Poach an Egg Like the Pros

Poach an Egg Like the Pros

The poached egg is an absolute staple of brunch menus that tends to baffle and amaze novice cooks. To the uninitiated, the poached egg seems to occupy a state of matter that is neither liquid nor solid. It’s a delicate balance that takes a steady hand and a cool head to achieve. With a little practice, however, you too can perfect the technique and treat yourself to a delicious meal of eggs Benedict this weekend.

First Thing’s First: Gathering Materials

 

  • A pot of water
  • A small cup (just large enough to accommodate one cracked egg)
  • Pinch of Salt
  • White Wine Vinegar
  • A Whisk
  • A Slotted Spoon
  • Kitchen Paper
  • One Fresh Egg

 

The Prep Work

Look for a pot that is relatively wide. This will make the process easier. Fill the pot with a few inches of water; roughly twice the depth of the space the egg will occupy. Add the pinch of salt and a capful of vinegar to the water, and bring it to a steady boil. The salt is simply for seasoning, while the vinegar will help the egg hold its form in the water. While you’re waiting for the water to boil, crack the egg into your small cup and set it aside.

Cooking the Egg

Once the water reaches a boil, turn the heat until it settles in to a gentle simmer. A rolling boil will tear the egg apart, so you’ll want to keep a close eye on the heat here. Once you’ve achieved a simmer, take your whisk and stir the water to create a gentle whirlpool motion in the pot. While maintaining that whirlpool motion, take your cup and pour the egg into the pot as close to the water as possible. This will minimize splashing and ensure the egg retains its form. As you drop it in, the whirlpool motion should cause the egg to wrap around itself as it cooks. Let the egg sit in the center of the pot while it begins to cook, and give the water an occasional stir with your whisk to keep the egg from sticking to the bottom of the pot.

If you like a runny yolk, let the egg cook for about 3 minutes. If you prefer a more solid yolk, give it an additional 30 seconds or so. Once the egg is cooked, scoop it out of the water with your slotted spoon, let it drain over the pot for a moment, and then deposit it on your sheet of kitchen paper. And there you have it! A delicious poached egg perfect for a weekend treat.
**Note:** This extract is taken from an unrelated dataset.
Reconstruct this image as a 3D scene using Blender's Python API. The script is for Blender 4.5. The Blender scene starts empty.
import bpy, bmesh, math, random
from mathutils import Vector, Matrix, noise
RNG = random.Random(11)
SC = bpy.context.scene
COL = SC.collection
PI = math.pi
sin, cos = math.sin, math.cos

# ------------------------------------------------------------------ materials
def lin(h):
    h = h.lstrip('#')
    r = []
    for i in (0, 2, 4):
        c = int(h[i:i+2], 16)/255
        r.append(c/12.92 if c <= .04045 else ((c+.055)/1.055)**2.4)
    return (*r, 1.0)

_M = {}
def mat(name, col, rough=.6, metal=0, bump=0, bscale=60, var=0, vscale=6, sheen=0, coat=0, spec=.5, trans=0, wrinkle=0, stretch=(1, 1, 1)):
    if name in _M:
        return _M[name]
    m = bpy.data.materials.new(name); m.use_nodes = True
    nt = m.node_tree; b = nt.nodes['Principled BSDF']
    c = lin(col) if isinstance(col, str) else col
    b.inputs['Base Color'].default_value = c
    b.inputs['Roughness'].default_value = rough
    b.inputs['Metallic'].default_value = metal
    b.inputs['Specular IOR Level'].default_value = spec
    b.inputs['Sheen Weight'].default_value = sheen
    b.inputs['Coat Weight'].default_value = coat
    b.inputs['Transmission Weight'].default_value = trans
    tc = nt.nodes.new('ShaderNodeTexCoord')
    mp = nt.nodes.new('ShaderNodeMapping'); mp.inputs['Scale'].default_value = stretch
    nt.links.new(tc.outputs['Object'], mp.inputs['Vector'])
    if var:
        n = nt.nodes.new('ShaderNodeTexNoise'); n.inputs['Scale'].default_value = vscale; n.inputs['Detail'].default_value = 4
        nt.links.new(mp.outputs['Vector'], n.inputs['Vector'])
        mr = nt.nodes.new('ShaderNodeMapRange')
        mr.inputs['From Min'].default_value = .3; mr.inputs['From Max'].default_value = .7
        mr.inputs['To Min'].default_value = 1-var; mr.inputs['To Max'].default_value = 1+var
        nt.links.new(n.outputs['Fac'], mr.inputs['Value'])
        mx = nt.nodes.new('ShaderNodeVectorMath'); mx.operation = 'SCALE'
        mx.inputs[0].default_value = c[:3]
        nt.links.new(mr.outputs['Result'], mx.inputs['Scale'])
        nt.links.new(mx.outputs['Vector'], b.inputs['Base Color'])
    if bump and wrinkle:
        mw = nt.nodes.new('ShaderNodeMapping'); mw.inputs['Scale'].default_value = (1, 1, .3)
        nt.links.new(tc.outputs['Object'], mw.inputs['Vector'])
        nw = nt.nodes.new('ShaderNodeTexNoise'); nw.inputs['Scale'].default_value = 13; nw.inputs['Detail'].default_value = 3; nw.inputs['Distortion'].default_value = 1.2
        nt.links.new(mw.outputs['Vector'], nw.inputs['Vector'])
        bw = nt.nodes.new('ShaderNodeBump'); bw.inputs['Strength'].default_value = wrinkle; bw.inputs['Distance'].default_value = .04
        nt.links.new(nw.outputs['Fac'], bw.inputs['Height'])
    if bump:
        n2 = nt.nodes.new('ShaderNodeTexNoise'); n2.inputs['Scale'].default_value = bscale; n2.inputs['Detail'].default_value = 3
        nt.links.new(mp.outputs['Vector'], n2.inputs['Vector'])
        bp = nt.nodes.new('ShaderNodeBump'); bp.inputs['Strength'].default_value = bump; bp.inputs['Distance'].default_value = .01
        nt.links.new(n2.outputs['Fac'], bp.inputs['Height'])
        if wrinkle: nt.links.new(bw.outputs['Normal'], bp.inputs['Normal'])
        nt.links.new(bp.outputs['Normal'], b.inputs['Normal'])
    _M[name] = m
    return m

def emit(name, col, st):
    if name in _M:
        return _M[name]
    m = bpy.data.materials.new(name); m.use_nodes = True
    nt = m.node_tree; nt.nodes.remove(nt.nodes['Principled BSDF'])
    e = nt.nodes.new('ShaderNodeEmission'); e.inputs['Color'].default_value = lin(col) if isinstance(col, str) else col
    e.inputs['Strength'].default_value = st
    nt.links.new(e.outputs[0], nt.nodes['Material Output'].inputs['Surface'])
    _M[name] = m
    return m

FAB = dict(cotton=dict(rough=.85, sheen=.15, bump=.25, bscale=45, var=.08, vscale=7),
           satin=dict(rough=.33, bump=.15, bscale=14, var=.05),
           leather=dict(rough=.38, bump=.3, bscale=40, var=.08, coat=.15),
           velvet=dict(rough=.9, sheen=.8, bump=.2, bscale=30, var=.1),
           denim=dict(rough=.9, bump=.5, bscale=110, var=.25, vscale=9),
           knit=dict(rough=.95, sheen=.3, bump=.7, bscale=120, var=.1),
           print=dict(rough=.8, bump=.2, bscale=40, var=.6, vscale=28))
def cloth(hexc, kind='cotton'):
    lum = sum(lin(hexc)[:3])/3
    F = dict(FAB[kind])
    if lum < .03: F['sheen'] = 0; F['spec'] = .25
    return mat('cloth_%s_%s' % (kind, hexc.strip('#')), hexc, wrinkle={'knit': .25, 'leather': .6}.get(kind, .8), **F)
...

At this point, we may as well note that there are little devices called egg poachers that streamline the process, eliminating the need for the finer points of the whirlpool method, but where’s the fun in that? Egg poachers may be easy, but the whirlpool method allows you to achieve that beautiful runny yolk and “egg pocket” aesthetic you want from a poached egg. Give it a try! It might take a few attempts to get the knack, but you won’t be disappointed with the results.